藤野の沈黙に、福井も沈黙で応えた。互いに目を伏せている。時の流れが止まり、その場から音が消えてしまったような錯覚に陥る。「5分ほどだったように記憶している」。2人ともこう証言するが、「もっと長かったようにも思えた」とも口をそろえて話す。

「極秘だから」と言われて航空機の研究を命じられてからすでに20年。藤野はここまでの道のりを思い返していた。

「あの時、電動パワステの開発を続けていたら、俺なら今ごろどんなクルマを作っていただろう。子どもの頃に憧れたミスター・スカイラインの桜井真一郎さんみたいになれただろうか。チームのみんなも、こんなことをやってなければ今ごろどんな活躍をしてくれていたことだろうか」

■「これで行くか」

一方の福井もまた、研究所の片隅で細々と妙な研究を続けている連中の面々が頭に浮かんだと言う。ジェットエンジンを積んだクルマを見せられた時には、「ヒューン」という間抜けな音を聞いて思わず失笑してしまった。ジェットが研究所で爆発して大騒ぎになったこともあった。

互いに時が止まったように言葉をなくした。沈黙を破ったのは、福井だった。

「これで行くか」

藤野が言葉の意味を理解できないでいるのを見て取ると、福井は短く続けた。「そういうことだ」

社内で「金食い虫」や「夢物語」と陰口をたたかれたホンダジェットの事業化が決まった瞬間だった。福井が部屋を後にしても、残された藤野は立ち上がれずにいた。「本当に世界が変わった気がしました。これって現実なのかなと、何度も思いました」

■約束を果たした紳士

それから半年余り後の2006年10月。米フロリダ州オーランドで開かれた全米ビジネス航空協会の展示会。ビジネスジェットでは世界最大となる商談会に、藤野はホンダジェットを出展した。オシュコシュの時とは違い、今回は堂々と受注開始を宣言できる。

フロリダで藤野を待っていたのはメディアだけでなく多くのお客だった。商談用テーブルでは対応しきれず、福井のために用意した社長控室を急きょ商談ルームにあてがった。

「やあ、フジノさん」。会場を足早に移動する藤野を、背後から呼び止める声がした。振り返ると米国人の男性が立っていた。ただ、誰だか分からない。

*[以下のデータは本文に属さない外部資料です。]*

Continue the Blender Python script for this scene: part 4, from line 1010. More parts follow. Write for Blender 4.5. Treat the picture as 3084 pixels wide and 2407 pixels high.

「忘れたかい。あの時、バハマで君の飛行機を買うと約束しただろう」

その一言で思い出した。あの失意の初飛行の後に休暇先のバハマの朝食で「ホンダジェットが発売されたら必ず買う」と言ってくれた男だ。もう3年前のことになる

■「サンキュー」ほおを伝う涙

「本当に買いに来てくれたのですか!」

「そうだ。約束しただろう」

あまりに突然の出来事に、藤野はその男の名を思い出せない。ただ、涙がほおを伝うのが分かった。どん底だったあの時、「約束だ」というこの紳士の言葉にどれだけ励まされたか――。この後、藤野は何を話したかは覚えていないと言う。ただ、「サンキュー」を繰り返したことだけはかすかに記憶している。